Thank you Mr Baker for being real.

Also, do you have any plans to return to the Toussaint Louverture graphic novel you were working on?

I hope it has not been abandoned.

Duane Dinverno said...

I think you guys are arguing the difference of Fine Art and Commercial Illustration. Yes, if you are tracing and calling it fine art then I too would have a problem with it. However, in commercial illustration, time is money! Why would we spend forever drawing the figure out freehand when we have an art-o-graph that we can key it up in within seconds? We wouldn't, and most don't. This is the business. A construction worker isn't called a cheater because he uses a nail gun instead of a hammer! That's just stupid. Fine Art, however, is very different. It is done to show mastery of skill and the purity of the discipline. Tracing in Fine Art is not ok. Now, although there is a fine line between Fine Art and commercial art, you guys need to realize that there is a difference and don't confuse one for the other.

Stephen said...

I have always traced my photographs as an integral part of my process. I've also drawn live models, statues in museums, people in the park, whatever my eyes see, I've tried to sketch, and UNDERSTAND. I think the main difference in whether it's "OK" to trace or not has everything to do with understanding what you're tracing. When I trace a line, I know why it's there and how it should look. If there's something in the photo that's unclear, I have a pretty good idea about how to finish it. Another person who has never studied art, traces lines he/she thinks they see, but has no understanding of its' structure. There's a huge difference. Do you honestly think that anyone could start with Norman Rockwell's photo reference and paint something as beautiful. The man was in my estimation, a genius. You can try to separate illustration from fine art, but I think a fine painting, is a fine painting.
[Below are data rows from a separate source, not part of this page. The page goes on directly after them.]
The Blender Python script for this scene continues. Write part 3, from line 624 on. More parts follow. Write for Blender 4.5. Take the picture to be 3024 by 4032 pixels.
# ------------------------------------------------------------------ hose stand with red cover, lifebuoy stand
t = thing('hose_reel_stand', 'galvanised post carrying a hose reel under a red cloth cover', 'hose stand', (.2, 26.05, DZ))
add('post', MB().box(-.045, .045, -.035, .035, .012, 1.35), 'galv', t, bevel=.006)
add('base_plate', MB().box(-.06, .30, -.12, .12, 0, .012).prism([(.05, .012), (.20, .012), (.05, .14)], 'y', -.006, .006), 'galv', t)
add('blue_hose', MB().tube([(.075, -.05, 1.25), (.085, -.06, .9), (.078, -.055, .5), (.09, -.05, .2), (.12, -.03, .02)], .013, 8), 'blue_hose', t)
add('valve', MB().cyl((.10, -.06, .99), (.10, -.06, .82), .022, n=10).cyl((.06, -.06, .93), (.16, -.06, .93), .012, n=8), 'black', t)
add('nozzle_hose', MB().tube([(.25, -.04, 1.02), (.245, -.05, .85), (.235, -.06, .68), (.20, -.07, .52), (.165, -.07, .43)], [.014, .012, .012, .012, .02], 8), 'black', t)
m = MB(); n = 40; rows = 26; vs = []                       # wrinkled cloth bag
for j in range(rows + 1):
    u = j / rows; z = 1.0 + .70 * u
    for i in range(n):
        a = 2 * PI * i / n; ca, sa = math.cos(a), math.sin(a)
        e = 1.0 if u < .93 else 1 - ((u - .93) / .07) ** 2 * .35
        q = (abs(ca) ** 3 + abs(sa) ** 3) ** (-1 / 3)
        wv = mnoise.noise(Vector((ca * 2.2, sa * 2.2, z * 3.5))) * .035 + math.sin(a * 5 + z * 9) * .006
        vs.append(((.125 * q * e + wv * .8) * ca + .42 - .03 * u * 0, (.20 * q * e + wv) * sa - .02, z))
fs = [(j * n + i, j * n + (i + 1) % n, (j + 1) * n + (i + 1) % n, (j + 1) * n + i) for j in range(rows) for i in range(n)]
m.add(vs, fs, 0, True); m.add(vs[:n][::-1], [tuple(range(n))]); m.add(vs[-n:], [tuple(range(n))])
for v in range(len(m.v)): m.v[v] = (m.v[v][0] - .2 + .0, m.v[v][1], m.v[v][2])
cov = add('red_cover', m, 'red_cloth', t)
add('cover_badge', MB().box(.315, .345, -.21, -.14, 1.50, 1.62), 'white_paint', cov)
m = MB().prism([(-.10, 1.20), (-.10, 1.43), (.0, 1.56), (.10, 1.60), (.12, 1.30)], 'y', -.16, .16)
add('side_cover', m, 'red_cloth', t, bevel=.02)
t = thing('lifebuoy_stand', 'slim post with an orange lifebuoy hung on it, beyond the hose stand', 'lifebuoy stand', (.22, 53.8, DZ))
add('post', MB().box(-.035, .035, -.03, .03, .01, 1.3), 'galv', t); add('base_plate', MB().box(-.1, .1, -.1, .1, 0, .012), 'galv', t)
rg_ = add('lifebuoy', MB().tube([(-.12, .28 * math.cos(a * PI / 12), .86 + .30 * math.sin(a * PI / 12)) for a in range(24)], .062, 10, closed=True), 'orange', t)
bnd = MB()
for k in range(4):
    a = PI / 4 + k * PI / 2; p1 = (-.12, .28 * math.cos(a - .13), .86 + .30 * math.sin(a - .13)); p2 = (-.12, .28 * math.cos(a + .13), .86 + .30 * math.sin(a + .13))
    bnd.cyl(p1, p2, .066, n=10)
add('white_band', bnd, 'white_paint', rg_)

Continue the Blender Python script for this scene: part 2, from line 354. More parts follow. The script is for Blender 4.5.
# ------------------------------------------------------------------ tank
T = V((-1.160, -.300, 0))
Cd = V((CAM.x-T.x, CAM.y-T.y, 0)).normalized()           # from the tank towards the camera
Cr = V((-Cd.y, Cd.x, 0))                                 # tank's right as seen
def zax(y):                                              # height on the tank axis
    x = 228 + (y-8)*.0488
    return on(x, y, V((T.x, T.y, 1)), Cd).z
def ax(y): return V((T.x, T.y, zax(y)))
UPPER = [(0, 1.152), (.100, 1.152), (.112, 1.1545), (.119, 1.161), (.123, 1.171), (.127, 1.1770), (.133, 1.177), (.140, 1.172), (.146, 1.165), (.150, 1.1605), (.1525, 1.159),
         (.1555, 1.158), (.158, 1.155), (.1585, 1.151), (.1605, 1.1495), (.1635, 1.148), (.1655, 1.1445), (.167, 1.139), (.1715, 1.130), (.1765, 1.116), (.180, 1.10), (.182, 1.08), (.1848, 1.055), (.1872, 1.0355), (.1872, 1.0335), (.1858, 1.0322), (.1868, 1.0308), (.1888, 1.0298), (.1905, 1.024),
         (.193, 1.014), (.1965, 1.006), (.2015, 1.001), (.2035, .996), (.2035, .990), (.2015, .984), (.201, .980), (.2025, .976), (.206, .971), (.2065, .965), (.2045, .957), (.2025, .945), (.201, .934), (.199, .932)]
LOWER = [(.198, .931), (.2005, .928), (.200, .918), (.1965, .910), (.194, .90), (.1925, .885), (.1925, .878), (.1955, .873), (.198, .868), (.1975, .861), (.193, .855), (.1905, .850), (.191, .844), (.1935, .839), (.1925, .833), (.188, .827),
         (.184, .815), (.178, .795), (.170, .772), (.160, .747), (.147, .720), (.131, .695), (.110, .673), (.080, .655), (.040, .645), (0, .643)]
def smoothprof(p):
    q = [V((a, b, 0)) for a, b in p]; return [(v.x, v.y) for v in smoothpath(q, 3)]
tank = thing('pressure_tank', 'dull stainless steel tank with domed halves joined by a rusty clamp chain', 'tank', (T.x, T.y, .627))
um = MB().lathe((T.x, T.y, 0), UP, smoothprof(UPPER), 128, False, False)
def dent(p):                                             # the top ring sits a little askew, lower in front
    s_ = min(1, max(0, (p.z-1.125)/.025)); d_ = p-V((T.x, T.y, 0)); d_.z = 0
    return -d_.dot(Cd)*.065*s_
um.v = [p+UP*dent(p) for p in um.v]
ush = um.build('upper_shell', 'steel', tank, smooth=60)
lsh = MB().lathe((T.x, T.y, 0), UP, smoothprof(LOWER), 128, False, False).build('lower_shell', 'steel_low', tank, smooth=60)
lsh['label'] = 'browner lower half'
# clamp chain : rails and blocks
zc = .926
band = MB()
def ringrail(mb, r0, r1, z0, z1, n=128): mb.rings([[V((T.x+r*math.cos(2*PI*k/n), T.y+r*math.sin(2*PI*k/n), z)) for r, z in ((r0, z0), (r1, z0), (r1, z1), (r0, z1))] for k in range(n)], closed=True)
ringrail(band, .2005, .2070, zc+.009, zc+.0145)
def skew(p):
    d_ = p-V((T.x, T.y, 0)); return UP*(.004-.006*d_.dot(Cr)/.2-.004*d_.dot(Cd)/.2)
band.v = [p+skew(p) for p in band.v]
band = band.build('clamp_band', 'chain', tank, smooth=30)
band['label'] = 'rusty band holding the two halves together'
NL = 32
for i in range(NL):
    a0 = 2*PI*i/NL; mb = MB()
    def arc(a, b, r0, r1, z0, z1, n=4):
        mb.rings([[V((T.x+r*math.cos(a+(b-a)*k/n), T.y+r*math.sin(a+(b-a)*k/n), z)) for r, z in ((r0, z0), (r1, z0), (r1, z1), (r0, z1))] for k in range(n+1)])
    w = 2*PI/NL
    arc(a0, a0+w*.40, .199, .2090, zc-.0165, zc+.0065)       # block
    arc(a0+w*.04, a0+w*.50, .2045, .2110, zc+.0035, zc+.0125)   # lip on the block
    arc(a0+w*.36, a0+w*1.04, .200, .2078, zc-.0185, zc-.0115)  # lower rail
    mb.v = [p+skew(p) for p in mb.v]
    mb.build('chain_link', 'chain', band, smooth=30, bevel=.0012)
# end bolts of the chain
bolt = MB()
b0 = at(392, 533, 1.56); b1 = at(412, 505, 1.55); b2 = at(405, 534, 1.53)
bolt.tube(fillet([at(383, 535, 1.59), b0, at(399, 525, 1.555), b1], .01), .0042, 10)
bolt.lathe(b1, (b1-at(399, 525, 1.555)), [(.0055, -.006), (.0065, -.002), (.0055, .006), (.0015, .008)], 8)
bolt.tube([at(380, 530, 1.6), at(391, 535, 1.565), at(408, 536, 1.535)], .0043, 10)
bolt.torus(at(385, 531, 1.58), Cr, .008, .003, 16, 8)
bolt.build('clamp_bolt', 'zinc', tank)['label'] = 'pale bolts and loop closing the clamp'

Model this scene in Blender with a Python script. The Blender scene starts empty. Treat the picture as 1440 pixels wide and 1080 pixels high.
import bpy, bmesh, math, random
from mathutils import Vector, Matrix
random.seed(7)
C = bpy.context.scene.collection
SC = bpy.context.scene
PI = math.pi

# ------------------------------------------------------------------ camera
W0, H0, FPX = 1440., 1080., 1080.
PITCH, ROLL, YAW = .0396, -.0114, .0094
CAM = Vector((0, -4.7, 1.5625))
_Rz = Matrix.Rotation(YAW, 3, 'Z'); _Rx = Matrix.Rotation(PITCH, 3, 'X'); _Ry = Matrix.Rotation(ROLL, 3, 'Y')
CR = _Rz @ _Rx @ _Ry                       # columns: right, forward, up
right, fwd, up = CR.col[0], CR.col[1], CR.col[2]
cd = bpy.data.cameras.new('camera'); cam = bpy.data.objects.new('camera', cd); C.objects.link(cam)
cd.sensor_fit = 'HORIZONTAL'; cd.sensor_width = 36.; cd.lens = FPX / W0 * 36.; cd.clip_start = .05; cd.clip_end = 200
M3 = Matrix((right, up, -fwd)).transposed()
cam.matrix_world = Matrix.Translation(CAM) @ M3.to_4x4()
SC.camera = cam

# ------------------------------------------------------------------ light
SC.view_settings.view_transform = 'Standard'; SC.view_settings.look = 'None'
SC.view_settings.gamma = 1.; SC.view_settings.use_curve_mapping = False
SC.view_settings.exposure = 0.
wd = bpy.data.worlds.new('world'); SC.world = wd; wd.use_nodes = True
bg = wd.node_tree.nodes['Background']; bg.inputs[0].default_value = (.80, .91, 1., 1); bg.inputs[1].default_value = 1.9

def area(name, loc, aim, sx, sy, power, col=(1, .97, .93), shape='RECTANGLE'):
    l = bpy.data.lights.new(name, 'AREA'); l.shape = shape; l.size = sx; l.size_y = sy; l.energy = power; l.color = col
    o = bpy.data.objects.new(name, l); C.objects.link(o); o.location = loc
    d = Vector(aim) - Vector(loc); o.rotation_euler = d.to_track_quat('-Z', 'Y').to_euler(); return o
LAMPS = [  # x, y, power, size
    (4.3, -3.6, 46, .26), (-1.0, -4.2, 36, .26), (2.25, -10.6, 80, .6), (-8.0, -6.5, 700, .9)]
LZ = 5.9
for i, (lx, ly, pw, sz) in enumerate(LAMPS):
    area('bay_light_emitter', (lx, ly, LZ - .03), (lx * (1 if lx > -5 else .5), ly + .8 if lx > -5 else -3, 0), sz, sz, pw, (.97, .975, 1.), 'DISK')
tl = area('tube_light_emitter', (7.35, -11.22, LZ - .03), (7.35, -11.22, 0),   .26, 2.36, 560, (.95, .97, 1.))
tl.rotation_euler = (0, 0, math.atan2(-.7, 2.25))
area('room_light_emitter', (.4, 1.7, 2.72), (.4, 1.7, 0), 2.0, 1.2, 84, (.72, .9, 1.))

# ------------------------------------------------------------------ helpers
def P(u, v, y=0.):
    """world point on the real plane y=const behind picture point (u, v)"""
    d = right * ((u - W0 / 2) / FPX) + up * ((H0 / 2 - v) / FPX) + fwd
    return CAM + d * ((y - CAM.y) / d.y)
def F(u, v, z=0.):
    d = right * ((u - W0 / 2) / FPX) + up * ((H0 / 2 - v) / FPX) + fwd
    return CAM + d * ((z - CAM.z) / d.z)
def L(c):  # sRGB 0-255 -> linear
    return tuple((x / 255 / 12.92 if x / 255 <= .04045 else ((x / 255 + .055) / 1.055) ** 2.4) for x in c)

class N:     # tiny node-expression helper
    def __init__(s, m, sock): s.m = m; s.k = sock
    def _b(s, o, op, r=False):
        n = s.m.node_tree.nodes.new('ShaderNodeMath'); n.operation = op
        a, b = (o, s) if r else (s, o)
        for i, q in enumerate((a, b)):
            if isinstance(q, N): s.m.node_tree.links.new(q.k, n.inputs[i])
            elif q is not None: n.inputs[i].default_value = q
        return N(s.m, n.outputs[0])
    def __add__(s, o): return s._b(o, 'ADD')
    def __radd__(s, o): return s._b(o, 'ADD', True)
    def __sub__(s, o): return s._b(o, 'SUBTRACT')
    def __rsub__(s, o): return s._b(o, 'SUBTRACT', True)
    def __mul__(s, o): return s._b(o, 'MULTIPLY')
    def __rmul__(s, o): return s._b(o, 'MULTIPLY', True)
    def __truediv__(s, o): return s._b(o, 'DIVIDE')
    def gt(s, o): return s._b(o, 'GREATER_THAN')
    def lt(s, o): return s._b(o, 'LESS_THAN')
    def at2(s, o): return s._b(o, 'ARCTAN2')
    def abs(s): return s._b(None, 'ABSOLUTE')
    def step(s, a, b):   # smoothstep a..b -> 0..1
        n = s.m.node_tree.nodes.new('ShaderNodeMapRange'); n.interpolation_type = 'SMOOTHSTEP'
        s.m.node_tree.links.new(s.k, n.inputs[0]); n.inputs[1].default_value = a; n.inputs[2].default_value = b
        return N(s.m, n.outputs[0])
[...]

I also feel that the way a piece of art is produced should have nothing to do with the reason you like it. You love my painting, until you find out that I used some method that you think is "cheating", and suddenly that same painting sucks? Paintings are a totally visual medium. As soon as you try to put it into words, you start destroying it. When I'm in a museum, and I hear someone dissecting a C├ęzanne, finding the triangle designs he's created, I want to throw up. You're missing the point. If I could explain my paintings in words, I'd be a writer. Sorry, but I think this whole discussion is silly. I don't think, we as artists should have to defend our process. If you like what I've done, that's great, or if you hate it, that's OK too. But please move on, and stop trying to tear apart someones heartfelt creation, because you have some misguided notion that some technique or method they've used is in your eyes cheating. If that's the way you approach art, you in all likelihood wouldn't really understand what the artist wants to convey anyway.

Andy said...

I know I'm pretty late in the game with this post but I just heard a podcast interview with the great Neal Adams where he gives his thoughts on tracing which pretty much mirrors the same points Kyle is making.


dmillustration said...

If you can draw, tracing can help, if you can't draw, tracing won't help. Another good one: Your drawing is only as good as your reference, whether it be life, photo or memory.